Mega vendor Nokia Siemens Networks put a damper on things on Friday, when it revealed that it has started sharing its proposed headcount reduction plans with employees in both Finland and Germany.

Last year, the company said that it expected to adjust headcount by 10-15 per cent over a four year period from an initial base of approximately 60,000. Nokia Siemens confirmed today that it expects its adjustment to remain within that range, at approximately 9,000 employees.

In order to preserve jobs, some of the planned reductions are expected to see the transfer of personnel to R&D, manufacturing and other partners of Nokia Siemens Networks.

The previously announced cost synergy targets of Eur1.5bn annually by the end 2010 remain unchanged.

Nokia Siemens is proposing reductions in Finland of 700 employees in the initial consultation process.
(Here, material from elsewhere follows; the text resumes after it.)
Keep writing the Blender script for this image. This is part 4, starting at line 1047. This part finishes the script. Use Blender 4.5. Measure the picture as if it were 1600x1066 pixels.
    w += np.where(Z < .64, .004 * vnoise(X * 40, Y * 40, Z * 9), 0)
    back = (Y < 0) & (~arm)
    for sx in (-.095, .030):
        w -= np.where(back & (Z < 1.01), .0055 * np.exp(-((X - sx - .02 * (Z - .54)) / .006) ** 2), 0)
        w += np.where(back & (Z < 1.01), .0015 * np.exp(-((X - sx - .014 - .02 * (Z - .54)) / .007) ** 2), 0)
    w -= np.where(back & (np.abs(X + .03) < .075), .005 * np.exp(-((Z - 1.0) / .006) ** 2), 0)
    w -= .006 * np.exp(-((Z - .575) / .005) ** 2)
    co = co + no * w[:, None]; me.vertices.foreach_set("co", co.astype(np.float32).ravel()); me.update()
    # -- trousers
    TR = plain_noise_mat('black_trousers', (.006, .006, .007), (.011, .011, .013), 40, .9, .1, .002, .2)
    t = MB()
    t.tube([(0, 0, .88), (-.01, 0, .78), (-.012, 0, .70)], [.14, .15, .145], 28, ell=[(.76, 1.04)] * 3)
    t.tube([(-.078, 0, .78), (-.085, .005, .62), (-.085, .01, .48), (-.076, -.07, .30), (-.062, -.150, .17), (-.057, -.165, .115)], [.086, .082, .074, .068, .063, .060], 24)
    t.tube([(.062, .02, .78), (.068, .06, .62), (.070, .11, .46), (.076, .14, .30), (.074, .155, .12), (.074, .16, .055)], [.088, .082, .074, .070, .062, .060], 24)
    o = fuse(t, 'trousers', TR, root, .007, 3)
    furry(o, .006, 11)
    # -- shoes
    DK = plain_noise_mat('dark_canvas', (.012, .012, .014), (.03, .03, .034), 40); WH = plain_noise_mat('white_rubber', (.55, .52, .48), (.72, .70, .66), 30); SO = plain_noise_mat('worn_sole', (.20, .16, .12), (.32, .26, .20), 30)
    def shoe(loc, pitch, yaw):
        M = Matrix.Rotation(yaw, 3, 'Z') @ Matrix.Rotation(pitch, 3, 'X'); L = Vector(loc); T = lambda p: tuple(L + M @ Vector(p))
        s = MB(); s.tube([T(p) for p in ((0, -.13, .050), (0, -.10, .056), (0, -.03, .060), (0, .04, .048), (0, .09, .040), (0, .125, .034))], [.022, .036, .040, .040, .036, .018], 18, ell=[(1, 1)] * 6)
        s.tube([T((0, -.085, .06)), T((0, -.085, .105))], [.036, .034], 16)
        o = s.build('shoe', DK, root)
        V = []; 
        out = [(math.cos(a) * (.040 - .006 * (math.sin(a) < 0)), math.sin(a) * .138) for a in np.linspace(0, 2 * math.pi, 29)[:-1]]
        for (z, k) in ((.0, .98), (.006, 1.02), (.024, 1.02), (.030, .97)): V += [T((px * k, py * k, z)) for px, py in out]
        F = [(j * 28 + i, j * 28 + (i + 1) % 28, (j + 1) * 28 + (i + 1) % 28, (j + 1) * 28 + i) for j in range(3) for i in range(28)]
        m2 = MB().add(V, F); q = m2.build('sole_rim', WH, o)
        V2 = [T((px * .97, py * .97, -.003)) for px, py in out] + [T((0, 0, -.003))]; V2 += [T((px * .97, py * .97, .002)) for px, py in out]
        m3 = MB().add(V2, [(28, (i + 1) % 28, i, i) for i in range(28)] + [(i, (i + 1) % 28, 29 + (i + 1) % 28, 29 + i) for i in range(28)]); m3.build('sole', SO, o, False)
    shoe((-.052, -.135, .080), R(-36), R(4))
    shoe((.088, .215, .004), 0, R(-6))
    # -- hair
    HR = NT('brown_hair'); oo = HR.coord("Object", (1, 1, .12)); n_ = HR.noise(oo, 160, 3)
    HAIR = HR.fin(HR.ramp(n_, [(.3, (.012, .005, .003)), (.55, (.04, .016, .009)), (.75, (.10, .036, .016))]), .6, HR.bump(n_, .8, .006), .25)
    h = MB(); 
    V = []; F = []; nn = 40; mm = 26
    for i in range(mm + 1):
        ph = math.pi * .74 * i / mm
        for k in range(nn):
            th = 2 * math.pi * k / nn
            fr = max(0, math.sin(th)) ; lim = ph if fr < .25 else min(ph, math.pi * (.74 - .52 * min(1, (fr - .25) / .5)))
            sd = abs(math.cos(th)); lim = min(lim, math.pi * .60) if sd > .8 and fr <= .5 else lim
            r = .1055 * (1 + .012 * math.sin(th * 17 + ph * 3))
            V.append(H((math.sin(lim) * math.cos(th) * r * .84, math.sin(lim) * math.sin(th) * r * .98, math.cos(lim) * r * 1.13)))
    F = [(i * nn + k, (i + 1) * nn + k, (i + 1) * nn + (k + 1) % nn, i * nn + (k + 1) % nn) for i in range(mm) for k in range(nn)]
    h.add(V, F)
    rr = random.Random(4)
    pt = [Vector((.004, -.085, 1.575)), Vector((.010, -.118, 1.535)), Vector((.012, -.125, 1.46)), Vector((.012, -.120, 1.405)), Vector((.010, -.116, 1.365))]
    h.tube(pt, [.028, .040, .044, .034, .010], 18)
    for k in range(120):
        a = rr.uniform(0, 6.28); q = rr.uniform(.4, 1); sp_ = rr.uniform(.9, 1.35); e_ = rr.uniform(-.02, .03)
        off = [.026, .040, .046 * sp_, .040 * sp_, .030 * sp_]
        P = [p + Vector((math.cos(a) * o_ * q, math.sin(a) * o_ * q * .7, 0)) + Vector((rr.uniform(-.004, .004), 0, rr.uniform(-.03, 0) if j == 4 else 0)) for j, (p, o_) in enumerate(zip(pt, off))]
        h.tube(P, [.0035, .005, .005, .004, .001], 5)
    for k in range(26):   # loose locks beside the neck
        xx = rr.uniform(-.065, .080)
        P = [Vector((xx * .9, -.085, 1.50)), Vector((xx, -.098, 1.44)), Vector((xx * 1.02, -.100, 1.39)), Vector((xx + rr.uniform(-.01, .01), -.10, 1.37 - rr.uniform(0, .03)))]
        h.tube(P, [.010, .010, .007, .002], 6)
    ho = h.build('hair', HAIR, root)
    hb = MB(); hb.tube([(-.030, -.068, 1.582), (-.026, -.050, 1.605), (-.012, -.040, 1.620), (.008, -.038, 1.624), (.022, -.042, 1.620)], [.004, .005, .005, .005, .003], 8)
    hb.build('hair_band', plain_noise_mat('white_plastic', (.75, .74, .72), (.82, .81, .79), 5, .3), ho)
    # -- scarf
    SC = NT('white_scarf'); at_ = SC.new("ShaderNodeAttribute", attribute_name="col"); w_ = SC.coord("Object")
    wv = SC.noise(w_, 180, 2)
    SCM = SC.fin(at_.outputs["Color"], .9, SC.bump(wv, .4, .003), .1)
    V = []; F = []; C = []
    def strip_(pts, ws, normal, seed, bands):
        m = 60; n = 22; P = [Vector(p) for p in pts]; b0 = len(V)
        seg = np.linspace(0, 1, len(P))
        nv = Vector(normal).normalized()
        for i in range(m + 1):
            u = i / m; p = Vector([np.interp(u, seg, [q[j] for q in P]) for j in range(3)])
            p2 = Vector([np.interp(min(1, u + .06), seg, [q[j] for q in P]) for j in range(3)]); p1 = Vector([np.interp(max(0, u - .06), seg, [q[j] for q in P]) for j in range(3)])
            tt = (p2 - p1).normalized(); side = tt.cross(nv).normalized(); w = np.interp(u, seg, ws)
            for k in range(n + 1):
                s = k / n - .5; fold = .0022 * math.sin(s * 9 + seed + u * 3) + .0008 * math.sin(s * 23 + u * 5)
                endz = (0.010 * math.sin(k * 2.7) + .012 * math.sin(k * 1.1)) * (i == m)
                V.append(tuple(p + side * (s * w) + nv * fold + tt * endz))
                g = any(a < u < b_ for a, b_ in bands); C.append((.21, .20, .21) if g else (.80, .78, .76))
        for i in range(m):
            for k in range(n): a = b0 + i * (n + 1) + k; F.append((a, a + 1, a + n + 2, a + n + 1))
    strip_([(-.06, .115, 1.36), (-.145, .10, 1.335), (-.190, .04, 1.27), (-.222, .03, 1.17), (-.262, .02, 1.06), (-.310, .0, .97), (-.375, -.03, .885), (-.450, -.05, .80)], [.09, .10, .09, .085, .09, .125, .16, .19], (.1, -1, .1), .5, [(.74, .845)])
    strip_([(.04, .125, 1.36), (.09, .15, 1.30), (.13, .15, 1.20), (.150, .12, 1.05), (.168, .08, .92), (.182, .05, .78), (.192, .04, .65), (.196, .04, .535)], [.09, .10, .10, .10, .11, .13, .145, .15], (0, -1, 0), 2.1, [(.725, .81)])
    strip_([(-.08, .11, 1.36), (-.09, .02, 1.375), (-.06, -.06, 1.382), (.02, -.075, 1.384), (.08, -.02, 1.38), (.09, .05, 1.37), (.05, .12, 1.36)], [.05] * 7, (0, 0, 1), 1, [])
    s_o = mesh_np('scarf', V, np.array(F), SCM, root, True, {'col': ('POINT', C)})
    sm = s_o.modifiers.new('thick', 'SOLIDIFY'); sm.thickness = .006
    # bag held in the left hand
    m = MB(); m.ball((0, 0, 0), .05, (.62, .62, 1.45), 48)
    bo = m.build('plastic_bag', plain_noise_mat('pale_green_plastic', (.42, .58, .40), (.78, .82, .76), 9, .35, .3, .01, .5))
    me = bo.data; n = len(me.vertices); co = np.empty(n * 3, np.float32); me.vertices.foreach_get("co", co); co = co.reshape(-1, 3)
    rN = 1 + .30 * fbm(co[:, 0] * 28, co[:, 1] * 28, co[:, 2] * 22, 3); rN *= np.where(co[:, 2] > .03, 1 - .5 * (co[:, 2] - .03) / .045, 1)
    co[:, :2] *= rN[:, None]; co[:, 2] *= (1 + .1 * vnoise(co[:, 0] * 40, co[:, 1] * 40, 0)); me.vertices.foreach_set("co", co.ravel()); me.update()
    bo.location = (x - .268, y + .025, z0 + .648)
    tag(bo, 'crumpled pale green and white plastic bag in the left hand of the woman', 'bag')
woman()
By the end of 2010, the company expects an adjustment in Finland in the range of 1,500 to 1,700 employees, including the initial 700.

In Germany, the company will start consultations related to the proposed adjustment of 2,800 to 2,900 employees between now and the end of 2010.

“This is a necessary step to build a Nokia Siemens Networks able to compete now and in the future,” said Simon Beresford-Wylie, chief executive officer of Nokia Siemens Networks.

“I know that the planned actions announced today will be difficult for some, but it is our responsibility to create a winning company that can provide strong future opportunities for employees, adequate returns for our shareholders, and cost-competitive products, services and solutions for our customers. While we are a global company, with more than sixty percent of our employees already outside of Finland and Germany, both Finland and Germany will continue to be major centers of employment for Nokia Siemens Networks.”